Но это становится ясно, если мы преодолеваем первые пятьдесят страниц, страдающие некоторой демонстративностью, «оголенностью» метода. В них слишком много площадной завлекательности. На первой странице — бьющее в глаза стихотворение, очевидно, лейтмотив, чуть дальше — случайный труп, природа которого, стоит думать, зловеща, за ним же — таинственное знакомство, не терпящий отлагательств боевик.
Сумбурность начала забывается с легкостью, если мы соглашаемся вступить в игру, вчитываемся в поток пелевинских призраков, пробуя вычленить из них лиц реальных — и вместе с тем лиц гипотетических. Все лучшее случается в этой книге ближе к финалу или же далеко за серединой.

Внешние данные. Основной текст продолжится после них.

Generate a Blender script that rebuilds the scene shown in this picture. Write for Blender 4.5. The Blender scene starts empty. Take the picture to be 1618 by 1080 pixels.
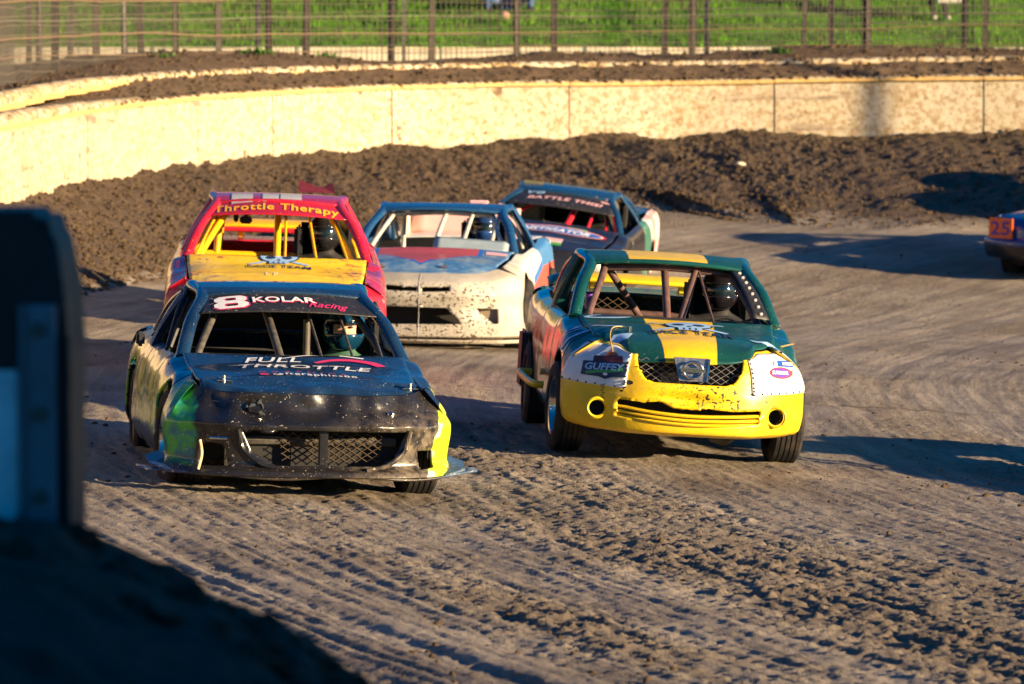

Документы, шифры, выписки, свидетельства, — Пелевин наслаждается текстовыми шарадами, погружая читателя в параллельное измерение той эпохи, когда, вероятно, каждый новый день казался людям чрезвычайной авантюрой, столь же увлекательной, сколь и тревожной.
«Покров-17» — удавшийся «странный» роман. В нем множество загадок и множество ответов. Барочное постсоветское «нечто», транслируемое Пелевиным из глубин собственного черепного кинотеатра, с каждым разом оказывается все убедительней и проникновенней. Другое дело, что эффект рано или поздно кончится, а декорации обветшают. Воспримут ли еще один роман о «том же самом» положительно? Не наскучат ли читателям тайны прошлого, все эти гипсовые пионеры и подопытные свинки? Трудно что-либо спрогнозировать.
Ясно одно: взявшись за новые территории — и новые символы, — Александр Пелевин нас удивит. Его перо осознает всю ценность своевременной метаморфозы, ловкого перелета «из света в тень». Да и где, в конце концов, кинорежиссеры? Перед вами автор потенциальных блокбастеров. Адаптируйте, призывайте!